Dale Carnegie wrote a book in 1936 called How to Win Friends and Influence People. It's a good read that has held up well over time. That's a rarity in the self-improvement market. One of the reasons that Carnegie's book held up so well was because of its no-nonsense, straight forward approach. It doesn't preach to or belittle its reader. In fact, the book itself wins you over and influences you.

These fundamental principles laid down by Carnegie still apply to today's fast-paced, internet-centric world. It's teachings can be applied as a force of good or evil. Remember when all those corporate fat cats were reading Carnegie's book alongside Machiavelli's The Prince and the The Art of War in order to crush their corporate opponents? You may not have corporate enemies to crush, but you may find yourself dealing with scads of people who are wasteful or don't care about the environment.

By learning to convince well, you can get your boss to put in more energy-efficient vending machines at work. You may be able to convince a wasteful roommate to recycle their soda pop bottles. Go to a townhall meeting and deliver an elegant speech about putting beet juice on the road during the winter instead of rock salt. Write a congressman and influence them to change state-wide policies on emission standards. Convince a manager to let you work from home. The power is yours. Please, use it for good.

This is Dale Carnegie's Summary of His Book:

Fundamental Techniques in Handling People

1. Don't criticize, condemn or complain.

2. Give honest and sincere appreciation.

3. Arouse in the other person an eager want.

Six Ways to Make People Like You

1. Become genuinely interested in other people.

2. Smile.

3. Remember that a person's name is to that person the sweetest and most important sound in an language.

4. Be a good listener. Encourage others to talk about themselves.

5. Talk in terms of the other person's interests.

6. Make the other person feel important—and do it sincerely.

Win People Over To Your Way of Thinking

1. The only way to get the best of an argument is to avoid it.

2. Show respect for the other person's opinions. Never say, "You're wrong."

3. If you are wrong, admit it quickly and emphatically.

4. Begin in a friendly way.

5. Get the other person saying "yes, yes" immediately.

6. Let the other person do a great deal of the talking.

7. Let the other person feel that the idea is his or hers.

8. Try honestly to see things from the other person's point of view.

9. Be sympathetic with the other person's ideas and desires.

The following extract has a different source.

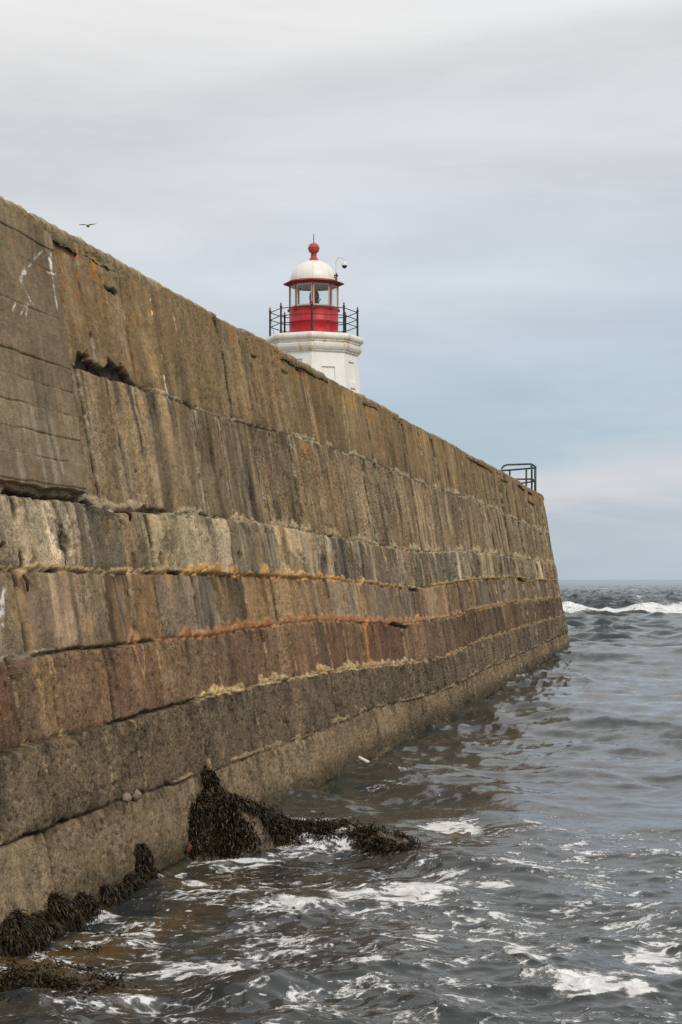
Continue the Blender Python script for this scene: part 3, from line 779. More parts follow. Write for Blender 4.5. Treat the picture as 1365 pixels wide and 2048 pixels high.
# ------------------------------------------------------------------ SEA
def ocean_tile(Lt, N_, kmin, kmax, rms, wdir, seed, p=3.2, spread=2.0):
    rs = np.random.RandomState(seed)
    k1 = 2 * PI * np.fft.fftfreq(N_, Lt / N_)
    KX, KY = np.meshgrid(k1, k1, indexing='ij'); K = np.hypot(KX, KY); K[0, 0] = 1
    c = (KX * wdir[0] + KY * wdir[1]) / K
    S = K ** (-p) * (0.12 + np.abs(c) ** spread) * (K > kmin) * (K <= kmax)
    A = np.sqrt(S) * (rs.randn(N_, N_) + 1j * rs.randn(N_, N_))
    A[0, 0] = 0
    h = np.fft.ifft2(A); s = rms / np.std(h.real)
    dx = np.fft.ifft2(A * 1j * KX / K).real * s; dy = np.fft.ifft2(A * 1j * KY / K).real * s
    return Lt, N_, h.real * s, dx, dy
def samp(tile, x, y):
    Lt, N_, h, dx, dy = tile
    fx = (x / Lt % 1.0) * N_; fy = (y / Lt % 1.0) * N_
    i = np.floor(fx).astype(int); j = np.floor(fy).astype(int); a = fx - i; b = fy - j
    i0, i1, j0, j1 = i % N_, (i + 1) % N_, j % N_, (j + 1) % N_
    def g(t): return (t[i0, j0] * (1 - a) + t[i1, j0] * a) * (1 - b) + (t[i0, j1] * (1 - a) + t[i1, j1] * a) * b
    return g(h), g(dx), g(dy)
wd = np.array([-.45, -.89])
T = [ocean_tile(71.0, 512, 2 * PI / 30, 2 * PI / 4.2, .080, wd, 1, 3.4, 4),
     ocean_tile(19.3, 512, 2 * PI / 4.2, 2 * PI / 1.0, .031, (-.62, -.78), 2, 3.6, 2),
     ocean_tile(5.3, 512, 2 * PI / 1.0, 2 * PI / .10, .0068, (-.3, -.95), 3, 3.6, 1.2)]
rows = [2.0]
while rows[-1] < 7000:
    y = rows[-1]
    if y < 9: dy = .12
    elif y < 37: dy = max(.016, 1.9e-4 * y * y)
    elif y < 170: dy = .26
    else: dy = .26 * (y / 170) ** 2.0
    rows.append(y + dy)
rows = np.array(rows)
core_t = np.arange(-.205, .215, .00105)
left_t = -.205 - np.cumsum(np.linspace(.002, .03, 60))[::-1]
right_t = .215 + np.cumsum(np.linspace(.002, .03, 60))
ts = np.concatenate([left_t, core_t, right_t])
TT, YY = np.meshgrid(ts, rows)
X0 = TT * YY; Y0 = YY
# sheltered close to the wall foot; rougher outside
dwall = X0 - face_x(Y0, 0)
calm = .55 + .45 * sst(8, 60, Y0)
hz = np.zeros_like(X0); dx = np.zeros_like(X0); dyy = np.zeros_like(X0)
for t, (tile, lim) in enumerate(zip(T, (700, 420, 100))):
    h, a, b = samp(tile, X0 + 31 * t, Y0 + 17 * t)
    fade = 1 - sst(lim * .45, lim * 1.6, Y0)
    amp = fade * (calm if t == 0 else 1.0) * (1 + (.0, .75, 1.8)[t] * np.exp(-np.clip(dwall, 0, 99) / 2.6) * sst(15, 22, Y0)) * (1 + (.8, 1.5, .2)[t] * sst(30, 110, Y0)) * (1 + (.15, .22, .6)[t] * (1 - sst(13, 19, Y0)))
    grp = 1 + .55 * fbm(X0 / (6 + 3 * t) + 5 * t, Y0 / (8 + 3 * t), 2)
    if t > 0: amp = amp * np.clip(grp, .25, 2)
    hz += h * amp; dx += a * amp; dyy += b * amp
far_h = fbm(X0 / 3.2, Y0 / 6.0, 4, .65) * .24 * sst(60, 250, Y0) * (1 - sst(1500, 3500, Y0))
hz += far_h
# waves grow beyond the pier end
chop = 1.0
# --- breaker offshore
BR = [(1060,1194),(1125,1199),(1145,1205),(1165,1213),(1190,1219),(1215,1222),(1240,1216),(1262,1208),(1278,1207),(1292,1204),(1305,1206),(1325,1212),(1345,1209),(1365,1207),(1450,1212),(1600,1216)]
Yb = 130.0
bx = np.array([(u - U0) / F * Yb for u, v in BR]); bz = np.array([HC - (v - V0) / F * Yb for u, v in BR])
crest = np.interp(X0, bx, bz, left=.25, right=.2)
crest = np.clip(crest * (1 + .45 * fbm(X0 * .35 + 2, X0 * 0, 4, .65)), .25, .72)
yc = Yb + 1.6 * fbm(X0 / 7.0, X0 * 0, 2)
dY = Y0 - yc
shape = np.where(dY > 0, np.exp(-(dY / 3.5) ** 2), np.exp(-(dY / 2.4) ** 2))
wmask = np.exp(-np.clip(np.abs(X0 - 24) - 26, 0, 99) / 10)
hz = hz * (1 - .75 * shape * wmask) + shape * wmask * (crest + .0) 
rough = fbm(X0 * .8, Y0 * .5, 4, .7) * .24 + np.abs(fbm(X0 * 2.2, Y0 * 1.2, 3)) * .16
foam = np.zeros_like(X0)
fb = sst(-7.5, -5.0, dY + 1.5 * fbm(X0 / 3, Y0 / 3, 3)) * (1 - sst(-.3, .7, dY)) * wmask
hz += fb * rough * np.clip(crest, .3, 1) 
foam = np.maximum(foam, fb * (.86 + .45 * fbm(X0 * .45 + 4, Y0 * .35, 4, .65)))
# thrown water trace behind the crest
foam = np.maximum(foam, .55 * sst(0, 1, dY) * (1 - sst(1, 6, dY)) * wmask * sst(0, .4, fbm(X0 / 3 + 9, Y0 / 4, 3)))
# whitecaps far out
cap = sst(.30, .55, fbm(X0 / 5 + 3, Y0 / 22, 4, .6)) * sst(70, 150, Y0) * (1 - sst(600, 1500, Y0))
foam = np.maximum(foam, cap * .66)
# --- foam patches surveyed near the pier: (u, v, half width px, half height px, strength)
FP = [(345,1722,28,22,.95),(325,1750,20,10,.85),(365,1712,35,8,.9),(150,1815,22,18,1.1),(175,1812,40,10,.9),(205,1830,60,12,.62),(150,1846,50,9,.6),(250,1862,90,12,.55),(180,1890,70,10,.55),
 (470,1712,110,9,.72),(560,1700,60,8,.75),(600,1672,55,20,1.0),(560,1690,60,16,.85),(650,1690,60,12,.6),(690,1700,60,10,.5),
 (900,1652,55,14,.8),(870,1668,45,9,.7),(930,1645,30,10,.75),(700,1795,110,18,.62),(800,1800,100,24,.82),(870,1790,60,18,.85),(620,1812,90,14,.66),(760,1830,90,14,.6),
 (880,1750,50,12,.72),(1040,1735,50,12,.72),(985,1770,45,10,.66),(1000,1690,80,16,.50),(470,1790,80,8,.55),(400,1775,60,6,.5),
 (1165,1985,110,20,.74),(1260,1965,60,18,.72),(1230,1990,90,12,.66),(1085,1970,60,12,.66),(850,1965,30,20,.66),(1035,1905,35,40,.62),(1060,1940,40,16,.64),(930,2005,120,12,.58),(860,1900,40,10,.55),
 (1290,1905,80,16,.6),(1345,1935,40,20,.62),(1350,2030,20,10,.7),(380,1935,60,22,.78),(455,1945,55,26,.85),(330,1915,60,16,.66),(520,1905,90,18,.66),(600,1880,80,14,.55),(240,1965,40,16,.6),(270,2010,90,26,.55),(160,2030,80,10,.45),
 (700,1950,160,30,.46),(620,2010,120,20,.42),(1130,1700,200,110,.40),(1220,1820,160,120,.44),(1100,1880,200,70,.46),(900,1850,220,70,.46),(500,1850,200,40,.44),(800,1560,150,30,.30),(620,1640,60,8,.5),(940,1445,40,10,.35),(720,1740,150,20,.46)]
for (u, v, wu, hv, s) in FP:
    x1, y1 = water(u - wu, v)[0], None
    cx, cyy = water(u, v); rx = wu / F * cyy; ry = max(abs(water(u, v - hv)[1] - water(u, v + hv)[1]) / 2, .05)
    s = s + (.10 if s < .7 else .03)
    m = (np.abs(Y0 - cyy) < ry * 2.6) & (np.abs(X0 - cx) < rx * 2.6)
    r2 = ((X0[m] - cx) / rx) ** 2 + ((Y0[m] - cyy) / ry) ** 2
    sm_ = s * (.93 + .42 * fbm(X0[m] * 2.1 + 11, Y0[m] * 2.6, 3, .6)); foam[m] = np.maximum(foam[m], np.minimum(sm_, .98) * np.exp(-r2 * .45))
base_f = .415 + .13 * fbm(X0 / 2.5 + 60, Y0 / 3.2, 3)
base_f *= (1 - sst(16, 24, Y0)) * .95 + .05
foam = np.maximum(foam, base_f)
foam = np.maximum(foam, .50 * np.exp(-np.clip(dwall - .05, 0, 9) / .22) * (1 - sst(18, 30, Y0)) * (dwall > -.3))
# shallow shelf beside the near wall
shal = (1 - sst(.2, 1.9, dwall + .6 * fbm(X0, Y0 / 1.5, 3))) * (1 - sst(14.5, 17, Y0))
shal = np.maximum(shal, .10 * (1 - sst(.3, 2.4, dwall)) * (1 - sst(24, 45, Y0)))
off = sst(70, 170, Y0) * .8 + .2 * sst(22, 70, Y0)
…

10. Appeal to the nobler motives.

11. Dramatize your ideas.

12. Throw down a challenge.

Be a Leader: How to Change People Without Giving Offense or Arousing Resentment

"A leader's job often includes changing your people's attitudes and behavior. Some suggestions to accomplish this:"

1. Begin with honest praise and appreciation.

2. Call attention to people's mistakes indirectly.

3. Talk about your own mistakes before criticizing the other person.

4. Ask questions instead of giving direct orders.

5. Let the other person save face.

6. Praise the slightest improvement and praise every improvement. Be "hearty in your approbation and lavish in your praise."

7. Give the other person a fine reputation to live up to.

8. Use Encouragement. Make the fault seem easy to correct.

9. Make the other person happy about doing the thing you suggest.